In verità, dalle tantissime lettere di studenti, ma in più dei genitori, questo riconoscimento ce l’abbiamo tutti i giorni. Nel senso che sono settimane che ne ricevo. Tanto da pensare di dedicare l’Annuario della scuola 2020 proprio a questa drammatica e ricchissima esperienza.

La quale, lo sappiamo bene, non è tutto rose e fiori, perché le criticità da subito sono state e sono tante, perché il supporto ministeriale e degli uffici regionali è stato non immediato, perché le resistenze ideologiche di pochi docenti hanno reso tutto più difficile, perché il mondo sindacale nel complesso non è stato da subito in prima linea con noi.

Eppure, nonostante questi limiti, che sono sfumati col passare dei giorni, la scuola tutta, docenti e presidi in testa, ha dimostrato di esserci, di fare la propria parte, di tenere a cuore la stella polare, cioè il bene degli studenti e delle loro famiglie.
Resta una spina nel fianco: la sofferenza per non essere riusciti e per non riuscire a dare una mano a tutti, quindi un rischio concreto di aumento delle diseguaglianze, delle differenze.
Come dimenticare le le parole di don Milani?
Ma se le piattaforme relazionali non funzionavano per studenti o docenti stessi, ecco pronte le scuole ad assegnare tablet e computer, a svuotare le aule di informatica, anche se la connessione crea sempre nuove difficoltà.

Hanno cioè in tutti i modi cercato di venire incontro, garantendo comunque la comunicazione, anche solo con mail e whatsapp.

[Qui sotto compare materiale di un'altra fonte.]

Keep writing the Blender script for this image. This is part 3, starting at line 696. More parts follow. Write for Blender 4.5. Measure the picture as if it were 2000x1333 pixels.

Questa esperienza ci ha insegnato tante cose: che la scuola viva chiede contatto diretto, chiede vita di classe e di comunità, che quindi la DaD non può vivere senza la classe reale, ma ci ha insegnato anche che le opportunità tecnologiche non vanno demonizzate, ma considerate strumenti che possono aprire nuovi orizzonti di comunicazione e di interazione.

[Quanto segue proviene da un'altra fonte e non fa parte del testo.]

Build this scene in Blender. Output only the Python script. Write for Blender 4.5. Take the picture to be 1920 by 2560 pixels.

Resta la responsabilità educativa della scuola, cioè l’uso intelligente di questi strumenti.

Grande compito che ha arricchito il quadro formativo che ci vede protagonisti anche oggi.
Guai se non ci fosse la scuola, guai se non ci fossero questi insegnanti in gamba, guai se non avessimo presidi che fanno la loro parte, assieme ai dsga e al personale.
Arriverà, dopo, il momento per una nuova attenzione verso questo mondo, da parte delle forze politiche, economiche, sociali, sindacali?

Con nuovi contratti, giusti riconoscimenti, in una cornice di una sempre più evidente etica della responsabilità personale?